* SUPPLIED DATA:
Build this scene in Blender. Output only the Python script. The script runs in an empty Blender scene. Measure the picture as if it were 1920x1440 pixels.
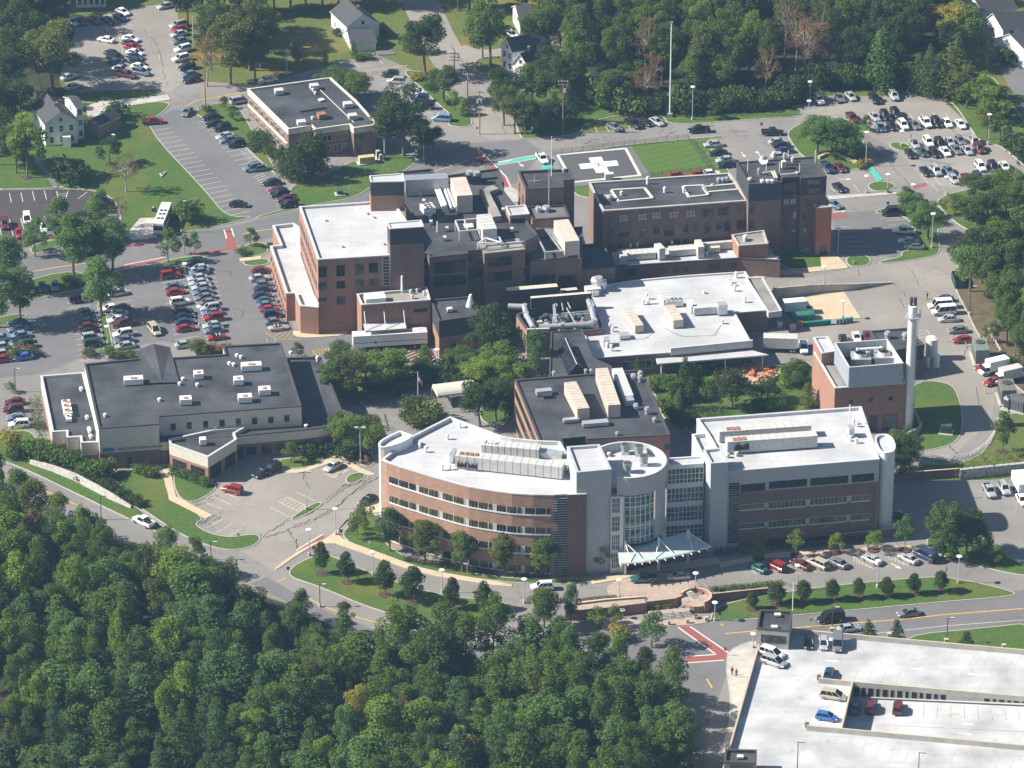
import bpy, bmesh, math, random
from mathutils import Vector, Matrix
random.seed(7)
sc = bpy.context.scene
COL = sc.collection
rad = math.radians
# ---------------------------------------------------------------- camera
F_PX, TH, DIST = 8500.0, rad(27.0), 988.0
CAM = Vector((0, -DIST*math.cos(TH), DIST*math.sin(TH)))
FW = Vector((0, math.cos(TH), -math.sin(TH))); UP = Vector((0, math.sin(TH), math.cos(TH)))
cd = bpy.data.cameras.new('camera'); cam = bpy.data.objects.new('camera', cd); COL.objects.link(cam)
cam.location = CAM; cam.rotation_euler = (math.pi/2-TH, 0, 0)
cd.sensor_width = 36; cd.lens = F_PX/1920*36; cd.clip_start = 10; cd.clip_end = 6000
sc.camera = cam

TILE = {r+str(c+1): (480*c, 360*i) for i, r in enumerate('ABCD') for c in range(4)}
def T(t, x, y): return (TILE[t][0]+x/4, TILE[t][1]+y/4)
def TL(t, pts): return [T(t, *p) for p in pts]
def ray(x, y): return (FW + Vector((1, 0, 0))*((x-960)/F_PX) + UP*((720-y)/F_PX))
def P(x, y, z=0.0):
    """point of the place, at height z, that stands under this spot of the survey photo"""
    d = ray(x, y); t = (z-CAM.z)/d.z; return CAM + d*t
def proj(p):
    v = p-CAM; dz = v.dot(FW); return (960+F_PX*v.x/dz, 720-F_PX*v.dot(UP)/dz)
def hgt(x, yb, yt):
    """height of an upright thing whose foot is at yb and top at yt"""
    g = P(x, yb); lo, hi = 0, 80
    for _ in range(40):
        m = (lo+hi)/2
        if proj(g+Vector((0, 0, m)))[1] > yt: lo = m
        else: hi = m
    return lo
def on_face(A, B, x, y):
    """(metres along A-B, height) where the ray meets the upright plane through A and B"""
    u = (B-A); u.z = 0; u.normalize(); n = Vector((u.y, -u.x, 0))
    d = ray(x, y); t = (A-CAM).dot(n)/d.dot(n); q = CAM+d*t
    return (q-A).dot(u), q.z

# ---------------------------------------------------------------- materials
MATS = {}
def nodes(name, base, rough=0.8, spec=0.3, metal=0.0):
    m = bpy.data.materials.new(name); m.use_nodes = True
    nt = m.node_tree; b = nt.nodes['Principled BSDF']
    b.inputs['Base Color'].default_value = (*base, 1); b.inputs['Roughness'].default_value = rough
    b.inputs['Specular IOR Level'].default_value = spec; b.inputs['Metallic'].default_value = metal
    MATS[name] = m
    return m, nt, b
def nd(nt, t, **kw):
    n = nt.nodes.new(t)
    for k, v in kw.items():
        if k in n.inputs: n.inputs[k].default_value = v
        else: setattr(n, k, v)
    return n
def pos(nt, scale=(1, 1, 1)):
    g = nd(nt, 'ShaderNodeNewGeometry'); m = nd(nt, 'ShaderNodeMapping'); m.inputs['Scale'].default_value = scale
    nt.links.new(g.outputs['Position'], m.inputs['Vector']); return m.outputs['Vector']
def mixc(nt, fac, a, b, mode='MIX'):
    n = nd(nt, 'ShaderNodeMix', data_type='RGBA', blend_type=mode)
    for s, v in ((n.inputs[0], fac), (n.inputs[6], a), (n.inputs[7], b)):
        if hasattr(v, 'is_output') or isinstance(v, bpy.types.NodeSocket): nt.links.new(v, s)
        elif isinstance(v, (int, float)): s.default_value = v
        else: s.default_value = (*v, 1)
    return n.outputs[2]
def ramp(nt, f, stops):
    r = nd(nt, 'ShaderNodeValToRGB'); e = r.color_ramp.elements
    while len(e) < len(stops): e.new(0.5)
    for i, (p, c) in enumerate(stops):
        e[i].position = p; e[i].color = (*(c if isinstance(c, tuple) else (c, c, c)), 1)
    nt.links.new(f, r.inputs[0]); return r.outputs[0]
def noise(nt, scale, detail=4, vec=None, rough=0.55):
    n = nd(nt, 'ShaderNodeTexNoise'); n.inputs['Scale'].default_value = scale; n.inputs['Detail'].default_value = detail
    n.inputs['Roughness'].default_value = rough
    nt.links.new(vec if vec else pos(nt), n.inputs['Vector']); return n.outputs['Fac']
def sc3(c, k): return tuple(min(1, v*k) for v in c)
def simple(name, c, rough=0.7, var=0.18, scale=0.6, spec=0.3, metal=0.0):
    m, nt, b = nodes(name, c, rough, spec, metal)
    f = ramp(nt, noise(nt, scale, 5), [(0.3, 0.0), (0.7, 1.0)])
    nt.links.new(mixc(nt, f, sc3(c, 1-var), sc3(c, 1+var)), b.inputs['Base Color']); return m
def asphalt(name, c, cracks=0.5, patch=0.25):
    m, nt, b = nodes(name, c, 0.9, 0.2)
    a = mixc(nt, ramp(nt, noise(nt, 0.05, 6), [(0.35, 0.0), (0.65, 1.0)]), sc3(c, 1-patch), sc3(c, 1+patch*.7))
    a = mixc(nt, ramp(nt, noise(nt, 2.5, 5), [(0.3, 0.0), (0.7, 1.0)]), sc3(c, .82), a); 
    a2 = mixc(nt, ramp(nt, noise(nt, 0.35, 6, rough=.7), [(0.42, 1.0), (0.5, 0.0)]), a, sc3(c, .8)); a = mixc(nt, .35, a, a2)
    # tar-sealed cracks: thin level lines of a wandering noise, only in some patches
    n1 = noise(nt, 0.09, 7, rough=.62)
    line = ramp(nt, n1, [(0.0, 0.0), (0.4965, 0.0), (0.4985, 1.0), (0.5015, 1.0), (0.5035, 0.0)])
    msk = ramp(nt, noise(nt, 0.022, 2), [(0.55-.1*cracks, 0.0), (0.62-.1*cracks, 1.0)])
    mm = nd(nt, 'ShaderNodeMath', operation='MULTIPLY'); nt.links.new(line, mm.inputs[0]); nt.links.new(msk, mm.inputs[1])
    m2 = nd(nt, 'ShaderNodeMath', operation='MULTIPLY'); nt.links.new(mm.outputs[0], m2.inputs[0]); m2.inputs[1].default_value = cracks
    nt.links.new(mixc(nt, m2.outputs[0], a, (.035, .035, .038)), b.inputs['Base Color']); return m
def brick(name, c):
    m, nt, b = nodes(name, c, 0.85, 0.2)
    v = pos(nt, (1, 1, 1))
    bt = nd(nt, 'ShaderNodeTexNoise'); bt.inputs['Scale'].default_value = 1.0; bt.inputs['Detail'].default_value = 6
    mp = nd(nt, 'ShaderNodeMapping'); mp.inputs['Scale'].default_value = (.8, .8, 4.5); nt.links.new(v, mp.inputs['Vector']); nt.links.new(mp.outputs[0], bt.inputs['Vector'])
    a = mixc(nt, ramp(nt, bt.outputs['Fac'], [(0.3, 0.0), (0.7, 1.0)]), sc3(c, .82), sc3(c, 1.15))
    st = noise(nt, 1.0, 4, pos(nt, (.45, .45, .06)))
    a = mixc(nt, ramp(nt, st, [(0.42, 0.3), (0.6, 0.0)]), a, sc3(c, .62))
    nt.links.new(a, b.inputs['Base Color']); return m
def roofm(name, c, seams=0.25, stain=0.25):
    m, nt, b = nodes(name, c, 0.75, 0.3)
    a = mixc(nt, ramp(nt, noise(nt, 0.12, 6), [(0.3, 0.0), (0.7, 1.0)]), sc3(c, 1-stain), sc3(c, 1+stain*.5))
    bt = nd(nt, 'ShaderNodeTexBrick'); bt.inputs['Scale'].default_value = 1; bt.inputs['Brick Width'].default_value = 9; bt.inputs['Row Height'].default_value = 2.2
    bt.inputs['Mortar Size'].default_value = .06; bt.inputs['Color1'].default_value = (1, 1, 1, 1); bt.inputs['Color2'].default_value = (.93, .93, .93, 1); bt.inputs['Mortar'].default_value = (1-seams, 1-seams, 1-seams, 1)
    nt.links.new(pos(nt), bt.inputs['Vector'])
    a = mixc(nt, 1.0, a, bt.outputs['Color'], 'MULTIPLY')
    pd = ramp(nt, noise(nt, .28, 5, rough=.65), [(0.62, 0.0), (0.68, 1.0)]); ms = nd(nt, 'ShaderNodeMath', operation='MULTIPLY'); nt.links.new(pd, ms.inputs[0]); ms.inputs[1].default_value = stain*1.1
    a = mixc(nt, ms.outputs[0], a, sc3(c, .45))
    nt.links.new(a, b.inputs['Base Color']); return m
def grass(name, c, dry=0.5, stripes=False):
    m, nt, b = nodes(name, c, 0.95, 0.1)
    g = (c[0], c[1], c[2]); d = (c[0]*1.9+.02, c[1]*1.12, c[2]*1.1)
    a = mixc(nt, ramp(nt, noise(nt, 1.6, 5), [(0.3, 0.0), (0.7, 1.0)]), sc3(g, .7), sc3(g, 1.2))
    a = mixc(nt, ramp(nt, noise(nt, 0.07, 5, rough=.65), [(0.5, 0.0), (0.66, dry)]), a, d)
    a = mixc(nt, ramp(nt, noise(nt, 0.16, 5, rough=.7), [(0.64, 0.0), (0.72, dry*.8)]), a, (.16, .12, .05))
    if stripes:
        w = nd(nt, 'ShaderNodeTexWave'); w.inputs['Scale'].default_value = .12; w.inputs['Distortion'].default_value = .6
        mp = nd(nt, 'ShaderNodeMapping'); mp.inputs['Rotation'].default_value = (0, 0, rad(60)); nt.links.new(pos(nt), mp.inputs[0]); nt.links.new(mp.outputs[0], w.inputs[0])
        a = mixc(nt, ramp(nt, w.outputs['Fac'], [(0.3, 0.0), (0.7, .22)]), a, sc3(d, 1.1))
    nt.links.new(a, b.inputs['Base Color']); return m
def leafm(name, c, var=0.25, warm=0.0):
    m, nt, b = nodes(name, c, 0.6, 0.25)
    oi = nd(nt, 'ShaderNodeObjectInfo'); at = nd(nt, 'ShaderNodeAttribute', attribute_name='lv')
    c2 = (c[0]*(1.32+warm), c[1]*1.25, c[2]*.95)
    a = mixc(nt, oi.outputs['Random'], sc3(c, 1-var), c2)
    a = mixc(nt, at.outputs['Fac'], sc3(c, .7), a)
    nt.links.new(a, b.inputs['Base Color'])
    tr = nd(nt, 'ShaderNodeBsdfTranslucent'); nt.links.new(a, tr.inputs['Color'])
    mx = nd(nt, 'ShaderNodeMixShader'); mx.inputs[0].default_value = .5
    nt.links.new(b.outputs[0], mx.inputs[1]); nt.links.new(tr.outputs[0], mx.inputs[2])
    nt.links.new(mx.outputs[0], nt.nodes['Material Output'].inputs['Surface']); return m
def paint(name, c, metal=0.0):
    m, nt, b = nodes(name, c, 0.35, 0.5, metal)
    b.inputs['Coat Weight'].default_value = .6; b.inputs['Coat Roughness'].default_value = .08; return m
def glassm(name, c, rough=0.12, var=.5):
    m, nt, b = nodes(name, c, rough, 0.6)
    a = mixc(nt, ramp(nt, noise(nt, .8, 3), [(0.35, 0.0), (0.65, 1.0)]), sc3(c, 1-var), sc3(c, 1+var))
    nt.links.new(a, b.inputs['Base Color']); return m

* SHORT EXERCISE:
Skip the pictures, please, and transcribe only the lines from the beginning of the material through the one that contains "sc.camera = cam".

* EXERCISE RESPONSE:
Build this scene in Blender. Output only the Python script. The script runs in an empty Blender scene. Measure the picture as if it were 1920x1440 pixels.
import bpy, bmesh, math, random
from mathutils import Vector, Matrix
random.seed(7)
sc = bpy.context.scene
COL = sc.collection
rad = math.radians
# ---------------------------------------------------------------- camera
F_PX, TH, DIST = 8500.0, rad(27.0), 988.0
CAM = Vector((0, -DIST*math.cos(TH), DIST*math.sin(TH)))
FW = Vector((0, math.cos(TH), -math.sin(TH))); UP = Vector((0, math.sin(TH), math.cos(TH)))
cd = bpy.data.cameras.new('camera'); cam = bpy.data.objects.new('camera', cd); COL.objects.link(cam)
cam.location = CAM; cam.rotation_euler = (math.pi/2-TH, 0, 0)
cd.sensor_width = 36; cd.lens = F_PX/1920*36; cd.clip_start = 10; cd.clip_end = 6000
sc.camera = cam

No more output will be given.